Virtual memory can provide the effect of very large amounts of real memory but the benefit in space is bought with a sacrifice in time. Virtual memory is much slower than real memory, because it requires paging data between real memory and the disk.

Virtual memory systems page only when they must. If you have enough RAM to hold all executing programs in real memory, none of them will ever be paged. If G2 needs more than the amount of RAM your computer provides, or some other program competes with G2 for that memory, the operating system will page G2 as needed to provide the necessary memory virtually.

Moderate amounts of paging do not typically cause significant performance problems. However, incessant paging (thrashing) caused by lack of RAM can drastically degrade performance. Gensym strongly advises against attempting to use G2 under such circumstances.

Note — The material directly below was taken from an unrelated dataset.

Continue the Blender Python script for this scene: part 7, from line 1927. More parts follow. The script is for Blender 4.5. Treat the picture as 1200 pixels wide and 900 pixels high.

Determining RAM Requirements

To determine how much RAM you need, measure the total G2 memory requirement as described under Measuring Memory with Operating System Commands. You should have at least that much RAM in your machine, preferably at least 16 MB more, and in no event less than 48MB. See the G2 Software Installation Guide for further information.

If you intend to run other programs on the machine that runs G2, you should provide additional RAM as needed to prevent them from competing excessively with G2. Many installations provide monitoring tools that can be used to measure how different processes use virtual memory. These can be helpful in deciding how much more RAM to provide when G2 does not run alone.